The Oakland Symphony still hasn't gotten past the death of its long-time music director Michael Morgan two and a half years ago. It hasn't hired a new music director; this concert was guest conducted by Kedrick Armstrong, the young leader of an orchestra in Galesburg IL; like Morgan he is Black, and he once worked as Morgan's assistant on a guest-conducting gig, so he knew the man.

And the featured work on this program was the premiere of a work that Morgan commissioned. (Musical compositions can be a long time gestating.) It's a half-hour cantata, basically, on the life of Paul Robeson. One thing that emerged from the pre-concert talk was how few people today, even Blacks, have ever heard of Paul Robeson; even Armstrong hadn't when he was asked to lead this concert, which is why I linked to Robeson's Wikipedia page. But people my age, or Morgan's, though we postdate Robeson's career, have at least picked up resonances and heard his recordings.

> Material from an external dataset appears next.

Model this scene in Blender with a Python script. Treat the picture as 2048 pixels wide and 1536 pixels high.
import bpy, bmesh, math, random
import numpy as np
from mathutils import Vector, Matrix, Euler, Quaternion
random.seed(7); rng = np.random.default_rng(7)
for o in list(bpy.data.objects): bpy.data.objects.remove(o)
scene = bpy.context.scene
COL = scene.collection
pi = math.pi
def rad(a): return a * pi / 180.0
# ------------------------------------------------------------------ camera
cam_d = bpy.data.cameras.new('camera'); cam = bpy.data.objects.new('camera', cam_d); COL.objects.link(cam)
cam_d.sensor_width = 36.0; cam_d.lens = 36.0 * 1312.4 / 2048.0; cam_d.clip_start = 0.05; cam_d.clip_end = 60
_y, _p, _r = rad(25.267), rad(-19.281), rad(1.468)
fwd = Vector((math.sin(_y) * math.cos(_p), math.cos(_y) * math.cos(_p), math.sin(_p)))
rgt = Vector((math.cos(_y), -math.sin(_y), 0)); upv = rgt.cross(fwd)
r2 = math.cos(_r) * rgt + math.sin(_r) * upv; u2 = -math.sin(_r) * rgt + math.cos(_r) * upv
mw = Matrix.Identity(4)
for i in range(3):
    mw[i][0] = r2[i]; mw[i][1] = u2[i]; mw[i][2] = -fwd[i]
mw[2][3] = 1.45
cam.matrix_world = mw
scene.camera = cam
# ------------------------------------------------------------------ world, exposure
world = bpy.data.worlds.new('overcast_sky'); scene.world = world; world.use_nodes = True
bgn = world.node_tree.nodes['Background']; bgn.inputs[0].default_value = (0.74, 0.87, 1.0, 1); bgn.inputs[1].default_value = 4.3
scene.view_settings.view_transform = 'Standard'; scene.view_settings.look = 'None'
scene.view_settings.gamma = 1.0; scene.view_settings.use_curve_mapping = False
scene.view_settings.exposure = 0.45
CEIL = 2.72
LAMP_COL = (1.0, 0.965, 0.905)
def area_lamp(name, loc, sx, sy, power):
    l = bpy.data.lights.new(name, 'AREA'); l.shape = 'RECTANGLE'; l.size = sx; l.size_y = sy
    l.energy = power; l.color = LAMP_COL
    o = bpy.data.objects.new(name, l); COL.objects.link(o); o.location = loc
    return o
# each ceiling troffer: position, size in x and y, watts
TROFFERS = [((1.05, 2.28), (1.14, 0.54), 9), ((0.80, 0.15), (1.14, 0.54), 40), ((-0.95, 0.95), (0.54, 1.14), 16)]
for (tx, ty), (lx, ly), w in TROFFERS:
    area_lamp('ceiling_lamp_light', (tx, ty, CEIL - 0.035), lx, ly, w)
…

The music, basically neo-post-Romantic, was by Carlos Simon, and the libretto, mostly from Robeson's book Here I Stand (which also provided the piece's title) and his public statements, by Dan Harder. It incorporated references to some of Robeson's vocal repertoire: a verse of "Joe Hill," a couple bits of spirituals, and a brief thematic reference - no lyrics, you wouldn't want them - to "Old Man River." The solo part, which mixed singing, speaking, and some in between, was delivered by Morris Robinson, whose range went if anything deeper than Robeson's own, but seemed less powerful or resonant, but that may be due to my sitting in the back of the auditorium beneath the overhang. The text focused on Robeson's political and social faith to help the African American and other suffering peoples (it did not shy from Robeson's use of the now-outdated word "Negro", sometimes using it in melismas); the chorus mostly chimed in, except for a scene taken from Robeson's HUAC hearings where it played the censorious congressmen.

Anyway, an effective piece, and it was paired with two other works which could be packaged as showing the composer as social activist: Joan Tower's Fanfare for the Uncommon Woman No. 6, rushed and angry, and Shostakovich's Fifth Symphony, for which Armstrong took the slow and quiet parts of all four movements as slowly and gently as possible, the better to contrast with the fast and loud parts without overloading them. Also an effective performance.